The Ford Escort XR3i was one of those cars that looked absolutely heroic when you were young enough not to care too much about whether it was actually any good.

It had the looks. It had the badge. It had the spoiler, the wheels, the stripes and the deeply important sense that whoever owned one was probably doing better than you.

Now Tolman has revealed a one-off Escort XR3i that keeps all of that glorious 1980s energy, but quietly fixes quite a lot of what we complained about at the time.

Tolman Edition Ford Escort XR3i

The Warwickshire-based specialist is best known for its Tolman Edition Peugeot 205 GTi, but customer demand has pushed it into other hot hatch heroes. This XR3i is one of four one-off customer-commissioned Tolman Edition cars being built in 2026, each based on a different 1980s icon, making the car look like the one the customer wanted as a teenager, but make it drive far better than the original ever did.

That meant starting with a standard Diamond White XR3i with Rosso Red inserts, then spending a heroic 1,600 hours restoring and improving it. The original shell needed a full-body restoration, including repairs for the kind of corrosion that old Escorts are rather famous for.

One of the trickier jobs was the sunroof aperture. With good replacement roof skins unavailable, Tolman developed a custom laser-cut jig and forming tool to recreate the sunroof opening from a non-sunroof panel. That is the sort of sentence that sounds deeply dull, but explains why proper restorations cost proper money.

Tolman Edition Ford Escort XR3i

Underneath, the car has been treated with modern underseal and corrosion protection, meaning it should be a little less terrified of British weather than it was when Ford first built it.

The engine is still based on the original 1.6-litre CVH unit. Tolman could have dropped in a later Ford engine and called it a day, but that would have changed the character of the car.

Instead, the CVH has been heavily reworked with a 16-valve Zetec head, new pistons and rods, a stronger bottom end and full electronic engine management hidden inside the original units. The result is 150bhp at the wheels and 163Nm of torque, compared with the original 105hp output.
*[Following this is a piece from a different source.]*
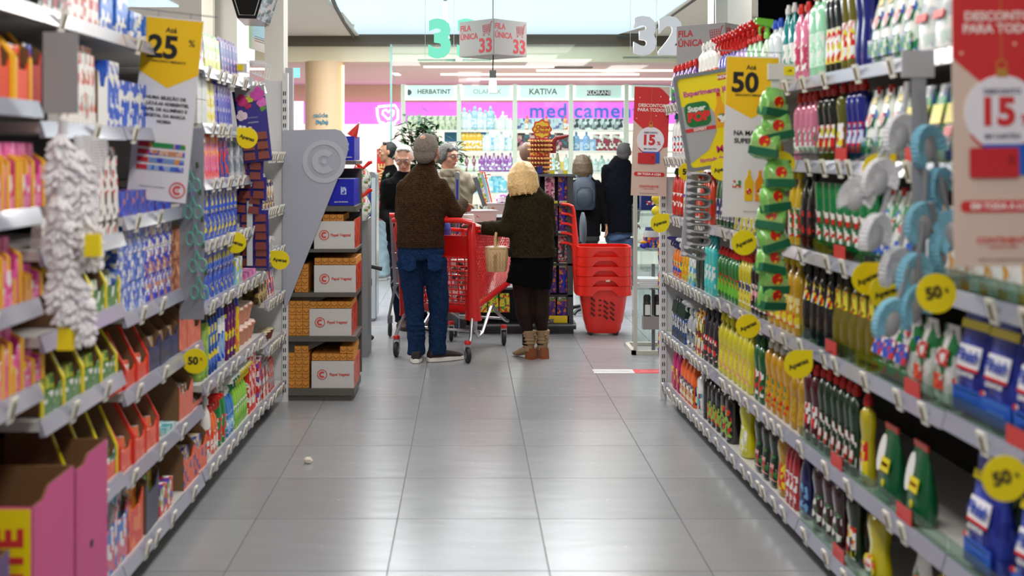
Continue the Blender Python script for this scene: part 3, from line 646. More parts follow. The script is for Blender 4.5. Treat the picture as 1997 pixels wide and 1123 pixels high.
run('R', 1553, 1578, .43, bottle(.27, .08, .05, c('4a0c18'), RD, [RD, WH, c('4a0c18')], 'waist'), 'dark red dish soap bottle', B, 'soap_bottle', .08, .05, n=2)
run('R', 1580, 1652, .43, bottle(.28, .08, .05, c('0c3018'), RD, [c('0c3018'), RD, WH, c('0c3018')], 'waist'), 'dark green dish soap bottle', B, 'soap_bottle', .08, .05, n=6)
run('R', 1655, 1680, .43, bottle(.27, .08, .05, c('b8a818'), RD, [RD, WH, YL], 'waist'), 'yellow green dish soap bottle', B, 'soap_bottle', .08, .05, n=1)
PG = pouch(.24, .14, .07, c('0c5a34'), [(WH, -.16, .62, .36, .5, 'o'), (RD, -.16, .66, .2, .15, 's'), (YL, .15, .5, .45, .18, 's'), (RD, .15, .5, .35, .05, 's'), (YL, .1, .25, .14, .1, 'o'), (c('109a60'), 0, .06, .8, .06, 's')], top=(200, 60, 40))
run('R', 1684, 1728, .43, PG, 'dark green refill pouch', 'pouch', 'refill_pouch', .14, .07, n=1)
run('R', 1732, 1790, .43, PG, 'large dark green pouch with yellow patch', 'pouch', 'refill_pouch', .14, .07, n=1)
run('R', 1800, 1860, .43, PG, 'dark green pouch half hidden by blue pouch', 'pouch', 'refill_pouch', .14, .07, n=1, inset=.18)
# bottom
run('R', 1303, 1317, .11, jerry(.26, .12, .10, c('c01a70'), RD, [YL, c('c01a70'), RD]), 'magenta cleaner jug with red cap', 'jug', 'cleaner_jug', .12, .10, n=2)
run('R', 1318, 1345, .11, jerry(.24, .11, .08, c('f0641a'), c('e8581c'), [NV, YL, RD, NV, WH]), 'orange cleaner jug with navy label', 'jug', 'cleaner_jug', .11, .08, n=4)
run('R', 1347, 1359, .11, bottle(.22, .11, .07, c('ececea'), WH, [WH, c('3aa0b0'), WH, c('90203a')], 'block'), 'white bleach bottle with teal label', B, 'bleach_bottle', .11, .07, n=1)
run('R', 1360, 1367, .11, bottle(.24, .08, .07, c('1a1a1c'), c('1a1a1c'), None, 'block'), 'plain black cleaner bottle', B, 'cleaner_bottle', .08, .07, n=1)
run('R', 1368, 1392, .11, bottle(.25, .09, .07, c('161618'), c('161618'), [RD, c('8ab83a'), c('8ab83a'), c('161618')], 'block', ch=.045, cr=.02), 'black bottle with lime and red label', B, 'cleaner_bottle', .09, .07, n=3)
run('R', 1393, 1413, .11, bottle(.27, .10, .07, c('161618'), c('b81c18'), [c('8ab83a'), c('8ab83a'), c('161618'), RD], 'block', lz=(.12, .65)), 'black bottle with tall lime label', B, 'cleaner_bottle', .10, .07, n=2)
run('R', 1419, 1452, .11, bottle(.30, .12, .08, c('d2cc14'), c('d8d8b0'), [c('c8d0a0'), c('d2cc14'), WH], 'waist', ch=.02), 'big lemon yellow soap bottle alone', B, 'soap_bottle', .12, .08, n=1)
run('R', 1456, 1500, .11, bottle(.28, .10, .06, c('0e2418'), c('30383a'), [c('2a7a3a'), RD, c('e0a8a0'), c('0e2418')], 'waist'), 'dark green bottle with pink green label', B, 'soap_bottle', .10, .06, n=3)
run('R', 1501, 1518, .11, bottle(.27, .10, .06, c('b88a14'), c('d8c8b8'), [RD, YL, c('b88a14')], 'waist'), 'amber soap bottle with red label', B, 'soap_bottle', .10, .06, n=1)
run('R', 1519, 1540, .11, bottle(.26, .07, .05, c('a81c28'), RD, [c('c01c28'), WH, c('a81c28')], 'tall'), 'crimson soap bottle', B, 'soap_bottle', .07, .05, n=3)
run('R', 1541, 1562, .11, bottle(.26, .09, .06, c('171c58'), c('1a38b0'), [c('70a8d8'), c('171c58')], 'tall'), 'navy soap bottle with blue cap', B, 'soap_bottle', .09, .06, n=1)
run('R', 1566, 1625, .11, bottle(.28, .10, .06, c('38101c'), c('a81c18'), [WH, c('2a6a3a'), c('38101c'), c('38101c')], 'waist'), 'dark burgundy soap bottle', B, 'soap_bottle', .10, .06, n=3)
run('R', 1628, 1652, .11, bottle(.26, .10, .06, c('0e2818'), c('a81c18'), [YL, RD, c('0e2818'), WH], 'waist'), 'dark green bottle with yellow label corner', B, 'soap_bottle', .10, .06, n=1)
run('R', 1656, 1712, .11, bottle(.29, .12, .07, c('c8ba14'), c('d8ca20'), None, 'waist'), 'golden yellow soap bottle with round label', B, 'soap_bottle', .12, .07, n=1)
for ob in bpy.data.objects:
    if ob.get('label') == 'golden yellow soap bottle with round label on the bottom right shelf':
        obj('label', MB().prism(disc(.042, 18), -.002, .002).mesh('label', pmat([OR, YL, c('2a7a3a')], 30)), ob, (0, -.0375, .085))
        obj('label_centre', MB().prism(disc(.024, 18), -.002, .002).mesh('label', WHITE), ob, (0, -.040, .085))
        lettering('ZAP', .022, REDINK, ob, (0, -.0425, .085), bold=.03)
run('R', 1735, 1800, .11, pouch(.22, .14, .07, [WH, c('d8dce0'), c('2d8a4a')], [(RD, 0, .6, .5, .3, 'o'), (YL, .2, .3, .3, .3, 's')]), 'white pouch with red emblem', 'pouch', 'refill_pouch', .14, .07, n=1)
run('R', 1805, 1990, .11, bottle(.26, .10, .06, c('c8ba14'), RD, SUPER, 'waist'), 'yellow green soap bottle', B, 'soap_bottle', .10, .06, n=6)

# ---------------- left shelves
PK = c('e04a9a'); PK2 = c('f08ab8'); CB = c('7a5632')
# nearest bay
run('L', 4, 40, 1.69, tray(.13, .2, .19, c('e8502c'), edge=c('f0b400'), goods=[c('f0603a'), c('f8a080'), WH], lip=.62, n=2, gh=.8), 'orange display carton of lighters', 'carton', 'display_carton', .13, .2, n=1)
run('L', 41, 74, 1.69, tray(.13, .2, .19, c('e8502c'), edge=c('f0b400'), goods=[c('f0603a'), c('202020'), WH], lip=.62, n=2, gh=.8), 'orange carton with black lighters', 'carton', 'display_carton', .13, .2, n=1)
run('L', 76, 92, 1.69, tray(.10, .2, .18, c('b02418'), goods=[BL, c('b02418'), WH], lip=.8, n=2, gh=.9), 'dark red carton beside grey clip board', 'carton', 'display_carton', .10, .2, n=1)
PT = tray(.14, .2, .17, [PK, PK2, c('d83a78'), WH], edge=c('e8b010'), goods=[PK, c('f070b0'), PK2], lip=.75, n=2, gh=1.05, inner=PK)
run('L', 2, 94, 1.40, PT, 'pink display carton', 'carton', 'display_carton', .14, .2, n=4)
run('L', 2, 90, 1.15, PT, 'pink yellow display carton', 'carton', 'display_carton', .14, .2, n=4)
run('L', 2, 92, .915, tray(.15, .2, .17, [PK, PK2, c('f06a90'), WH], edge=c('e8b010'), goods=[PK, c('f070b0')], lip=.8, n=2, gh=1.05, inner=PK), 'large pink display carton', 'carton', 'display_carton', .15, .2, n=4)
run('L', 96, 150, 1.955, carton(.12, .1, .14, [c('202020'), WH, c('202020'), c('b02418')], seed=1), 'black and white carton', 'carton', 'carton', .12, .1, n=3)
run('L', 152, 205, 1.955, carton(.10, .1, .15, [WH, c('c83a28'), WH, c('e0d8c8')], seed=2), 'white carton with red print', 'carton', 'carton', .10, .1, n=4)
run('L', 207, 262, 1.955, carton(.12, .1, .13, [c('2a62c0'), c('3a7ad8'), WH], seed=3), 'blue carton with white print', 'carton', 'carton', .12, .1, n=2)
run('L', 264, 380, 1.955, carton(.12, .1, .10, [WH, c('c8d4dc'), c('3a7ad8')], seed=4), 'pale carton behind yellow banner', 'carton', 'carton', .12, .1, n=5)
# green bay
GT = tray(.16, .2, .2, [c('5a8a4a'), c('6a9a58'), WH, c('4a7a3a')], edge=c('e0cc10'), goods=[c('a8c860'), c('5a8a4a'), WH, c('c8d890')], lip=.42, n=2, gh=.48)
run('L', 128, 243, 1.04, GT, 'green display carton with yellow edge', 'carton', 'display_carton', .16, .2, n=4)
run('L', 94, 240, .808, tray(.17, .2, .23, [c('5a8a4a'), c('4a7a48'), WH], edge=c('e0cc10'), goods=[c('a8c860'), c('5a8a4a'), c('c8c840')], lip=.4, n=2, gh=.5), 'tall green carton with yellow edge', 'carton', 'display_carton', .17, .2, n=4)
run('L', 150, 240, .465, tray(.17, .2, .24, [c('3a6a6a'), c('4a7a48'), WH], edge=c('e0cc10'), goods=[c('78b0b0'), c('5a8a4a')], lip=.4, n=2, gh=.5), 'dark teal green open carton', 'carton', 'display_carton', .17, .2, n=3)
run('L', 135, 200, 1.637, packet(.075, .04, .25, [WH, c('e8e4dc'), c('d05040'), WH, c('b8b4ac')], 11), 'white hanging utensil pack', 'packet', 'utensil_pack', .075, .04, n=7)
run('L', 203, 222, 1.637, tray(.12, .2, .2, WH, goods=WH, lip=.9, n=1, gh=.9), 'plain white display carton', 'carton', 'display_carton', .12, .2, n=1)
run('L', 223, 243, 1.637, carton(.09, .1, .22, [c('2a5ac8'), c('3a6ad8'), WH, c('2a5ac8')], seed=7), 'leaning blue foil carton', 'carton', 'carton', .09, .1, n=2)
run('L', 182, 245, 1.28, packet(.085, .04, .29, [WH, c('e8e2dc'), c('c83a30'), c('302c2a'), WH], 12), 'white knife pack with red print', 'packet', 'utensil_pack', .085, .04, n=5)
run('L', 100, 150, 1.28, packet(.085, .04, .24, [WH, c('e8e2dc'), c('c8c4bc')], 13), 'white utensil pack behind brushes', 'packet', 'utensil_pack', .085, .04, n=3)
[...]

It still uses the original five-speed gearbox, but now breathes through a bespoke stainless exhaust.

The original XR3i wasn’t exactly famous for being the sharpest tool in the hot hatch box, so Tolman has used Bilstein dampers, a bespoke front anti-roll bar and lessons from Ford’s RS1600i homologation special to improve the front end.
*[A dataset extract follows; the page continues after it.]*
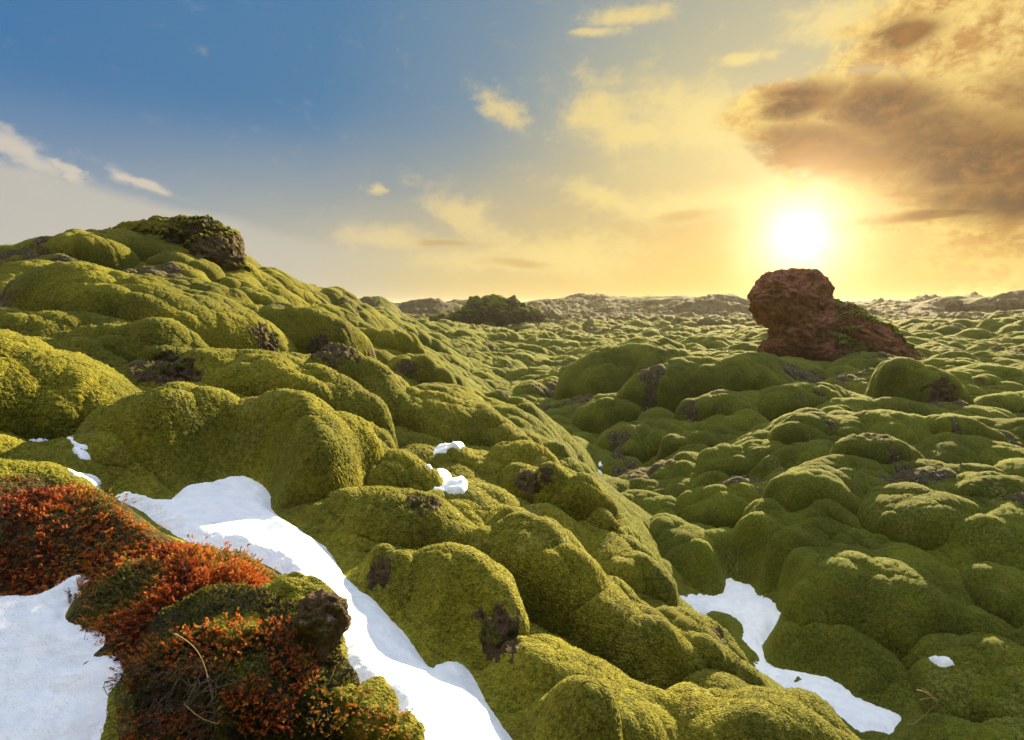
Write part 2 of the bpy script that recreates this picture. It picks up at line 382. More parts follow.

There are also bespoke 15-inch alloy wheels inspired by the original 14-inch “Dog Leg” design. They keep the period look, but allow for a wider choice of modern tyres and improved brakes. Tolman has fitted upgraded AP front discs and swapped the rear drums for discs, with Michelin Pilot Exalto PE4 tyres completing the package.

Tolman Edition Ford Escort XR3i

So it should still feel like an XR3i, just one that has been to the gym, learned some manners and stopped making excuses.

Other upgrades are deliberately subtle. There are LED headlights, stainless-steel brake lines, a modern alarm, immobiliser and tracker, plus a Blaupunkt DAB radio inside. The Daytona cloth trim remains, because some things should not be messed with.

Tolman founder Chris Tolman said the XR3i remains popular because so many people have an emotional connection to it, but admitted that driving one today could be underwhelming.

He said: “Just as with the 205 GTi, we’ve applied our knowledge to make it drive the way you think you remember the original driving, while looking essentially like the one you yearned for.”

And that is really the magic here. This is not a wild restomod with carbon bodywork, a giant turbo and an interior full of screens. It is still recognisably an Escort XR3i, just carefully rebuilt and improved by people who understand why the original mattered.